TEMPO.CO, Jakarta - Sejumlah penghuni apartemen Kalibata City mengadukan kebijakan pengelola apartemen, PT Prima Buana Internusa, ke Komisi Nasional Hak Asasi Manusia (Komnas HAM). Pengelola diduga telah melakukan intimidasi kepada penghuni.
"Selama ini banyak warga yang khawatir ada intimidasi," kata Wenwen, salah satu penghuni apartemen Kalibata City.

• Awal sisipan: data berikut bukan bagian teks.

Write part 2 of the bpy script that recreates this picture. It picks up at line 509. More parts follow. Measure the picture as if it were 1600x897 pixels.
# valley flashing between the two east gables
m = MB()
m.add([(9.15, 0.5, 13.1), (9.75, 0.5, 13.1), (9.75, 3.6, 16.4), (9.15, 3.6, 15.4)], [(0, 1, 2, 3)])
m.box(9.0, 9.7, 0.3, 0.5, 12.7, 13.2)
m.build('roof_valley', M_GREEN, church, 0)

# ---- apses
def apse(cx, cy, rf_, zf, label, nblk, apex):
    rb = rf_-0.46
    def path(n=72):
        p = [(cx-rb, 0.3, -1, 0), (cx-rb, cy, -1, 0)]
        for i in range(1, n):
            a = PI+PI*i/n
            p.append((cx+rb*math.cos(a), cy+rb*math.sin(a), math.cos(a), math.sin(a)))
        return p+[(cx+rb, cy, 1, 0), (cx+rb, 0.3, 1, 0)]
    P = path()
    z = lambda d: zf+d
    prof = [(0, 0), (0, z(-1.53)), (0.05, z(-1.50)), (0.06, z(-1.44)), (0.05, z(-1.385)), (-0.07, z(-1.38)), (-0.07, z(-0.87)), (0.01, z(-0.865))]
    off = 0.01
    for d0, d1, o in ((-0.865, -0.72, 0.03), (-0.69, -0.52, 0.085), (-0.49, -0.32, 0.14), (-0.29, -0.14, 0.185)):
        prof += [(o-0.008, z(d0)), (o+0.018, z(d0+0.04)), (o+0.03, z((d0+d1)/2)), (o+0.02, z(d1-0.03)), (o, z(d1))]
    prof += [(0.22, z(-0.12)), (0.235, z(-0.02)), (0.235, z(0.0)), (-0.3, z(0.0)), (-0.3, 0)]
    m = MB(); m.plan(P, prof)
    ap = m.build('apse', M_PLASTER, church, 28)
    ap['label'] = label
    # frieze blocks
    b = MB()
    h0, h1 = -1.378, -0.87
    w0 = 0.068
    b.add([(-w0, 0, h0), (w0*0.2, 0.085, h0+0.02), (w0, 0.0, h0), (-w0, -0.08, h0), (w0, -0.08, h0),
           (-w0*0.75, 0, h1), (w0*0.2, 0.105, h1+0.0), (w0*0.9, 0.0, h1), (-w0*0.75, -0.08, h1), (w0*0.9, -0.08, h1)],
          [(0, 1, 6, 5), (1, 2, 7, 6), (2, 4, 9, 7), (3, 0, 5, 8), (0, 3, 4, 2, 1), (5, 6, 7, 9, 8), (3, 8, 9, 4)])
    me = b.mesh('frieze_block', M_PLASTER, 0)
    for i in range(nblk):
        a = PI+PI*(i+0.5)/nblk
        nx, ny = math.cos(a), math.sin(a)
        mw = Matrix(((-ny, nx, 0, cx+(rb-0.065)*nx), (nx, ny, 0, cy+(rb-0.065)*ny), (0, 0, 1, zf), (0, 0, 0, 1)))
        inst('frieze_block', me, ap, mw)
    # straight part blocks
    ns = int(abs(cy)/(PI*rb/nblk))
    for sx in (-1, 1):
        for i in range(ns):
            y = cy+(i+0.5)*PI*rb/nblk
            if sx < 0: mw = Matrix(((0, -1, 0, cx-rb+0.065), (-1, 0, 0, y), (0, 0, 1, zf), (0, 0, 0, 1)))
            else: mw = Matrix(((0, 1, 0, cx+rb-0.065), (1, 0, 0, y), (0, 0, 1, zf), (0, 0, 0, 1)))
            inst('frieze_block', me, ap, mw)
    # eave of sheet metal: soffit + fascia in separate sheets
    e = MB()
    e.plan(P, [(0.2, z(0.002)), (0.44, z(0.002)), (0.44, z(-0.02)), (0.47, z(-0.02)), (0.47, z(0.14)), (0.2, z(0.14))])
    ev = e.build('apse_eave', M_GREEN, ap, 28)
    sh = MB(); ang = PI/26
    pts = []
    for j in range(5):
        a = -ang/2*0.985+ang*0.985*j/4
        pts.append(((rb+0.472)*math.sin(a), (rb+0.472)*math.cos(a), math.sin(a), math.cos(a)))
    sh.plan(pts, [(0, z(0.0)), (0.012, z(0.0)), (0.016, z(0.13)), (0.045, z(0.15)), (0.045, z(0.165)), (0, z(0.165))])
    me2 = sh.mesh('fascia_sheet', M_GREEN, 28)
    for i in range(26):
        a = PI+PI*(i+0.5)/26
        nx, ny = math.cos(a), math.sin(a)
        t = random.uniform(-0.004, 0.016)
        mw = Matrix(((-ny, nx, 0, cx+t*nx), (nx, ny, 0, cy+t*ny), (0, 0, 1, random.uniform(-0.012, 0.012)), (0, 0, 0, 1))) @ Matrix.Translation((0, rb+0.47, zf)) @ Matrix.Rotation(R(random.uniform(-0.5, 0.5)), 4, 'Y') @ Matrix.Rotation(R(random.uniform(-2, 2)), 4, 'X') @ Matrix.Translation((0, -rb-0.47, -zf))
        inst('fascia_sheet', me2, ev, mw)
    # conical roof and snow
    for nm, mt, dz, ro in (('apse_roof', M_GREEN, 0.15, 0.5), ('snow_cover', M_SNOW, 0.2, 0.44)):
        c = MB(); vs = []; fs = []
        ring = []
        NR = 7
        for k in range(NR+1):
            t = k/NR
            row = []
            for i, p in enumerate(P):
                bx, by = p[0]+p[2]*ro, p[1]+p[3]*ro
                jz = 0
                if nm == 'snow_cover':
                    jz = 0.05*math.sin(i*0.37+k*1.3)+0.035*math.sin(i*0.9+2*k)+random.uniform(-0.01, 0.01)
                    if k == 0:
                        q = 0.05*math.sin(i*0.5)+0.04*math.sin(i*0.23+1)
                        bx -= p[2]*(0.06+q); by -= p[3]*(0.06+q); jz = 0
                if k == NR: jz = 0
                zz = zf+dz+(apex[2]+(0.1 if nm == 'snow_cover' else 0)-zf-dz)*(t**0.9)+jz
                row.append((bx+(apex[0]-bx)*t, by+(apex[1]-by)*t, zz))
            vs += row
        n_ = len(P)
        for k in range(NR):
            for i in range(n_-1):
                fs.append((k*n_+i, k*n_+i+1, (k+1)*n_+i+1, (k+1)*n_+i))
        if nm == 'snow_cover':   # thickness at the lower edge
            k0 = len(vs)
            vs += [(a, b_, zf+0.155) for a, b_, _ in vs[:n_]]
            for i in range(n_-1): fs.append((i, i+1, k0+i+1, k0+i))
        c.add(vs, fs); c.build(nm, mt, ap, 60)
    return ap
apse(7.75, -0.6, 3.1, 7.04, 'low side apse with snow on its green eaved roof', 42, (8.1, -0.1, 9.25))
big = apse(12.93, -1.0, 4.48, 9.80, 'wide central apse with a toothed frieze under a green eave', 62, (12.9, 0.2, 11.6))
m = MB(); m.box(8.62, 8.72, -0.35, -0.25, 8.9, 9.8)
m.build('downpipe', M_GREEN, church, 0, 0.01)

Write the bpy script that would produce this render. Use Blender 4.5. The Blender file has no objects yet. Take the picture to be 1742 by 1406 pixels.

Menurut Wenwen, warga apartemen merasa pihak pengelola membatasi hak mereka untuk berkumpul dan berpendapat.
Salah satunya, melalui intimidasi secara halus. "Kami ngumpul-ngumpul saja di taman untuk ngobrol lama, lalu ada satpam motret-motret," kata Wenwen. "Kan orang-orang yang tidak biasa jadi ketakutan."
Baca juga: Dilaporkan ke Polda, Ini Kata Pengelola Kalibata City
Dia mengatakan pengelola menetapkan aturan bahwa warga yang berkumpul lebih dari sepuluh orang harus melakukan pemberitahuan tiga hari sebelumnya kepada pengelola. "Padahal tidak ada di undang-undang aturan seperti itu. Mereka (pengelola) bikin aturan sendiri."
Selain merasa terintimidasi, laporan penghuni Kalibata City ke Komnas HAM tersebut juga berdasarkan dugaan mark-up atas tagihan listrik dan air.
Wenwen mengaku ada 30 ribu penghuni apartemen Kalibata City yang dimintai tagihan empat kali dalam setahun dengan bentuk Iuran Pemeliharaan Lingkungan (IPL). Setiap penghuni diwajibkan membayar IPL dengan jumlah berbeda, yang jika ditotal dalam setahun bisa mencapai Rp 24 miliar.
"Padahal keduanya (listrik dan air) merupakan hajat hidup yang merupakan hak asasi setiap warga negara," tulis Wenwen dalam rilisnya.
Atas dugaan mark-up tersebut, pada Juni 2017, sebanyak 13 penghuni apartemen Kalibata City menggugat tiga pihak, yakni PT Pradani Sukses Abadi selaku pengembang, PT Prima Buana Internusa selaku pengelola, serta Badan Pengelola Kalibata City. Hingga kini, sidang perdata itu masih berjalan dan dalam tahap duplik (jawaban tergugat).
Hingga berita ini diturunkan Tempo belum mendapat konfirmasi dari pihak pengelola Kalibata City.